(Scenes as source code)
□ □ □ □
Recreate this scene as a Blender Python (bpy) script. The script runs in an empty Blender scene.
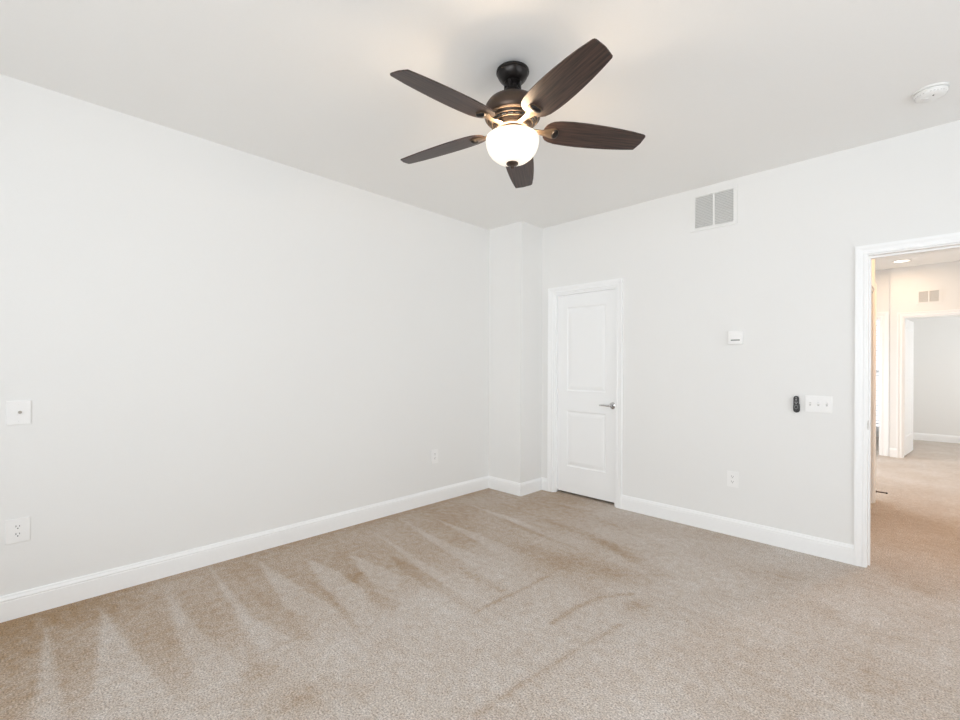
import bpy, bmesh, math, random
from mathutils import Vector, Matrix
import numpy as np
random.seed(4)
PI = math.pi
S = bpy.context.scene
C = S.collection

# ------------------------------------------------------------------ camera, world, lights, exposure
H = 2.74                       # ceiling height
cam_d = bpy.data.cameras.new('camera')
cam_d.sensor_width = 36.0
cam_d.lens = 450.0/960*36
cam_d.shift_y = 6.3/960
cam_d.clip_start = 0.02
cam = bpy.data.objects.new('camera', cam_d); C.objects.link(cam)
cam.matrix_world = (Matrix.Translation((0, 0, 1.29)) @ Matrix.Rotation(0.7766, 4, 'Z')
                    @ Matrix.Rotation(PI/2, 4, 'X') @ Matrix.Rotation(0.0044, 4, 'Z'))
S.camera = cam
S.view_settings.view_transform = 'Standard'
S.view_settings.look = 'None'
S.view_settings.gamma = 1
S.view_settings.use_curve_mapping = False
S.view_settings.exposure = 0.0
S.cycles.max_bounces = 16
S.cycles.diffuse_bounces = 10
S.cycles.glossy_bounces = 4
S.cycles.transparent_max_bounces = 12
S.cycles.sample_clamp_indirect = 6.0

W = bpy.data.worlds.new('sky'); S.world = W; W.use_nodes = True
bg = W.node_tree.nodes['Background']
bg.inputs['Color'].default_value = (0.86, 0.93, 1.0, 1)
bg.inputs['Strength'].default_value = 2.0

def area(name, loc, target, sx, sy, power, color=(1, 1, 1), spread=PI):
    d = bpy.data.lights.new(name, 'AREA'); d.shape = 'RECTANGLE'
    d.size = sx; d.size_y = sy; d.energy = power; d.color = color; d.spread = spread
    o = bpy.data.objects.new(name, d); C.objects.link(o); o.location = loc
    o.rotation_euler = (Vector(target)-Vector(loc)).to_track_quat('-Z', 'Y').to_euler()
    return o
def point(name, loc, power, color, r=0.03):
    d = bpy.data.lights.new(name, 'POINT'); d.energy = power; d.color = color; d.shadow_soft_size = r
    o = bpy.data.objects.new(name, d); C.objects.link(o); o.location = loc
    return o
DAY = (0.96, 0.985, 1.0)
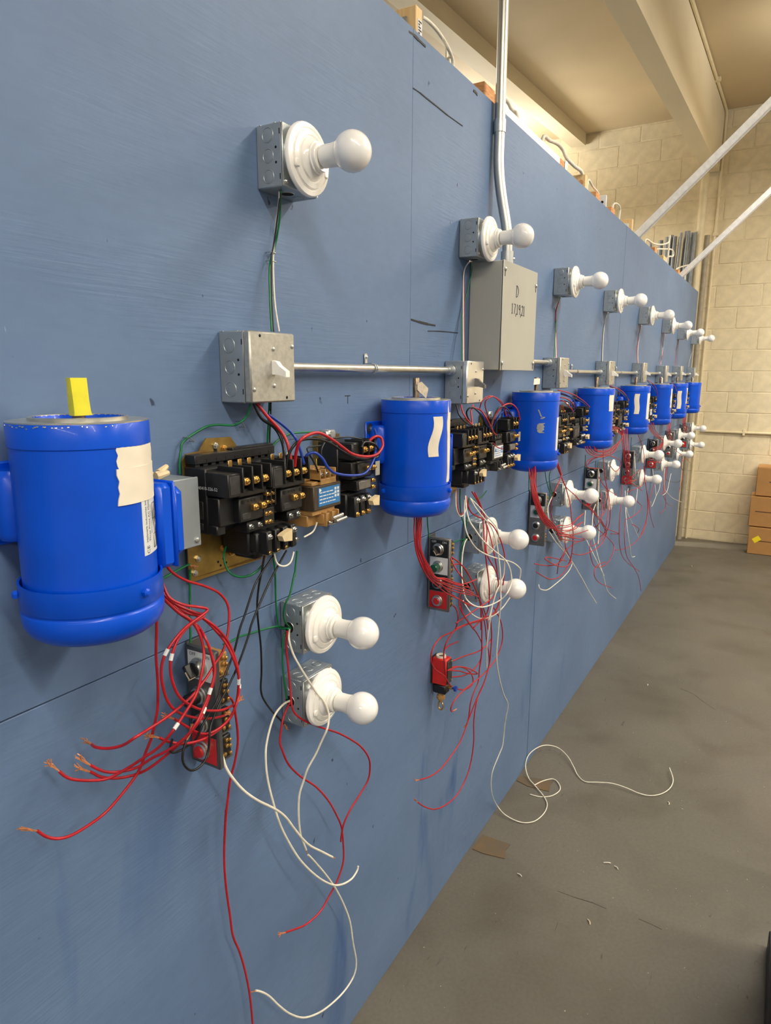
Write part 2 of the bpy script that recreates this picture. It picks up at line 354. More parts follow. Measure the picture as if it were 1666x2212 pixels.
# far wall pipes
o = tag(MB().cyl((7.62, .066, 0), (7.62, .066, 3.66), .036, 20).build('drain_pipe', 'pipe'), 'cream painted vertical pipe in the corner beyond the blue wall end', 'pipe')
cp = thing('thin_conduit', 'thin cream conduit running along the beam and down the block wall', 'conduit', (XB-.02, -.055, 0))
P = [(0, 0, 0), (0, 0, 2), (0, 0, 4.10), (-.012, 0, 4.19), (-.08, 0, 4.225)]+[(-x, 0, CZ(XB-x)-.020) for x in (.3, 1, 2, 3, 4, 5)]
MB().tube(P, .0125, 8).build('tube', 'pipe', cp)
for x in (1.0, 3.0): MB().box(-x-.02, -x+.02, -.03, .022, CZ(XB-x)-.036, CZ(XB-x)-.004, .003).build('clip', 'pipe', cp)
for z in (1.2, 3.1): MB().box(-.018, .02, -.03, .02, z, z+.03, .003).build('clip', 'pipe', cp)
hc = thing('wall_conduit', 'thin cream conduit running level across the block wall behind the bulbs', 'conduit', (XB-.016, 0, 1.165))
MB().cyl((0, -3, 0), (0, -.10, 0), .013, 10).build('tube', 'pipe', hc)
for y in (-.5, -1.6): MB().box(-.015, .018, y-.012, y+.012, -.03, .03, .003).build('clip', 'pipe', hc)
# stored grey tubes behind the wall end
for i, (y, x, zt, r, ln) in enumerate(((.515, 7.60, 3.06, .014, 0), (.42, 7.60, 3.07, .022, 0), (.355, 7.56, 3.09, .018, .03), (.325, 7.60, 3.11, .022, .02), (.285, 7.57, 3.09, .02, .02), (.25, 7.66, 3.10, .014, .10), (.222, 7.52, 3.11, .013, .10), (.195, 7.63, 3.14, .016, .09), (.165, 7.57, 3.13, .018, .06), (.135, 7.62, 3.12, .018, .05), (.10, 7.56, 3.11, .016, .04))):
    t = MB().lathe([(r*.8, zt-.05), (r*.8, zt), (r, zt), (r, 0)], (x, y, 0), (0, 0, 1), 12, cap=False)
    t.xf(lambda p, y=y, ln=ln, zt=zt: Vector((p.x, p.y+(p.z/zt-1)*ln*-1.0, p.z)))
    tag(t.build('stored_tube', 'pvc'), ('leftmost', 'second from the left', 'third from the left', 'fourth from the left', 'fifth from the left', 'middle one', 'fifth from the right', 'fourth from the right', 'third from the right', 'second from the right', 'rightmost')[i]+' of the grey tubes clustered upright behind the wall', 'tube', 'grey tubes stored upright behind the wall')
t = MB().lathe([(.021, 3.06), (.021, 3.10), (.026, 3.10), (.026, 0)], (7.72, .008, 0), (0, 0, 1), 14, cap=False)
tag(t.build('wide_tube', 'wtube'), 'single wide grey tube standing right of the cream corner pipe', 'tube')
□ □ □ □
_Short problem_. Leave out the pictures and transcribe everything else exactly.

_Answer below_.
Recreate this scene as a Blender Python (bpy) script. The script runs in an empty Blender scene.
import bpy, bmesh, math, random
from mathutils import Vector, Matrix
import numpy as np
random.seed(4)
PI = math.pi
S = bpy.context.scene
C = S.collection

# ------------------------------------------------------------------ camera, world, lights, exposure
H = 2.74                       # ceiling height
cam_d = bpy.data.cameras.new('camera')
cam_d.sensor_width = 36.0
cam_d.lens = 450.0/960*36
cam_d.shift_y = 6.3/960
cam_d.clip_start = 0.02
cam = bpy.data.objects.new('camera', cam_d); C.objects.link(cam)
cam.matrix_world = (Matrix.Translation((0, 0, 1.29)) @ Matrix.Rotation(0.7766, 4, 'Z')
                    @ Matrix.Rotation(PI/2, 4, 'X') @ Matrix.Rotation(0.0044, 4, 'Z'))
S.camera = cam
S.view_settings.view_transform = 'Standard'
S.view_settings.look = 'None'
S.view_settings.gamma = 1
S.view_settings.use_curve_mapping = False
S.view_settings.exposure = 0.0
S.cycles.max_bounces = 16
S.cycles.diffuse_bounces = 10
S.cycles.glossy_bounces = 4
S.cycles.transparent_max_bounces = 12
S.cycles.sample_clamp_indirect = 6.0

W = bpy.data.worlds.new('sky'); S.world = W; W.use_nodes = True
bg = W.node_tree.nodes['Background']
bg.inputs['Color'].default_value = (0.86, 0.93, 1.0, 1)
bg.inputs['Strength'].default_value = 2.0

def area(name, loc, target, sx, sy, power, color=(1, 1, 1), spread=PI):
    d = bpy.data.lights.new(name, 'AREA'); d.shape = 'RECTANGLE'
    d.size = sx; d.size_y = sy; d.energy = power; d.color = color; d.spread = spread
    o = bpy.data.objects.new(name, d); C.objects.link(o); o.location = loc
    o.rotation_euler = (Vector(target)-Vector(loc)).to_track_quat('-Z', 'Y').to_euler()
    return o
def point(name, loc, power, color, r=0.03):
    d = bpy.data.lights.new(name, 'POINT'); d.energy = power; d.color = color; d.shadow_soft_size = r
    o = bpy.data.objects.new(name, d); C.objects.link(o); o.location = loc
    return o
DAY = (0.96, 0.985, 1.0)
Write part 2 of the bpy script that recreates this picture. It picks up at line 354. More parts follow. Measure the picture as if it were 1666x2212 pixels.
# far wall pipes
o = tag(MB().cyl((7.62, .066, 0), (7.62, .066, 3.66), .036, 20).build('drain_pipe', 'pipe'), 'cream painted vertical pipe in the corner beyond the blue wall end', 'pipe')
cp = thing('thin_conduit', 'thin cream conduit running along the beam and down the block wall', 'conduit', (XB-.02, -.055, 0))
P = [(0, 0, 0), (0, 0, 2), (0, 0, 4.10), (-.012, 0, 4.19), (-.08, 0, 4.225)]+[(-x, 0, CZ(XB-x)-.020) for x in (.3, 1, 2, 3, 4, 5)]
MB().tube(P, .0125, 8).build('tube', 'pipe', cp)
for x in (1.0, 3.0): MB().box(-x-.02, -x+.02, -.03, .022, CZ(XB-x)-.036, CZ(XB-x)-.004, .003).build('clip', 'pipe', cp)
for z in (1.2, 3.1): MB().box(-.018, .02, -.03, .02, z, z+.03, .003).build('clip', 'pipe', cp)
hc = thing('wall_conduit', 'thin cream conduit running level across the block wall behind the bulbs', 'conduit', (XB-.016, 0, 1.165))
MB().cyl((0, -3, 0), (0, -.10, 0), .013, 10).build('tube', 'pipe', hc)
for y in (-.5, -1.6): MB().box(-.015, .018, y-.012, y+.012, -.03, .03, .003).build('clip', 'pipe', hc)
# stored grey tubes behind the wall end
for i, (y, x, zt, r, ln) in enumerate(((.515, 7.60, 3.06, .014, 0), (.42, 7.60, 3.07, .022, 0), (.355, 7.56, 3.09, .018, .03), (.325, 7.60, 3.11, .022, .02), (.285, 7.57, 3.09, .02, .02), (.25, 7.66, 3.10, .014, .10), (.222, 7.52, 3.11, .013, .10), (.195, 7.63, 3.14, .016, .09), (.165, 7.57, 3.13, .018, .06), (.135, 7.62, 3.12, .018, .05), (.10, 7.56, 3.11, .016, .04))):
    t = MB().lathe([(r*.8, zt-.05), (r*.8, zt), (r, zt), (r, 0)], (x, y, 0), (0, 0, 1), 12, cap=False)
    t.xf(lambda p, y=y, ln=ln, zt=zt: Vector((p.x, p.y+(p.z/zt-1)*ln*-1.0, p.z)))
    tag(t.build('stored_tube', 'pvc'), ('leftmost', 'second from the left', 'third from the left', 'fourth from the left', 'fifth from the left', 'middle one', 'fifth from the right', 'fourth from the right', 'third from the right', 'second from the right', 'rightmost')[i]+' of the grey tubes clustered upright behind the wall', 'tube', 'grey tubes stored upright behind the wall')
t = MB().lathe([(.021, 3.06), (.021, 3.10), (.026, 3.10), (.026, 0)], (7.72, .008, 0), (0, 0, 1), 14, cap=False)
tag(t.build('wide_tube', 'wtube'), 'single wide grey tube standing right of the cream corner pipe', 'tube')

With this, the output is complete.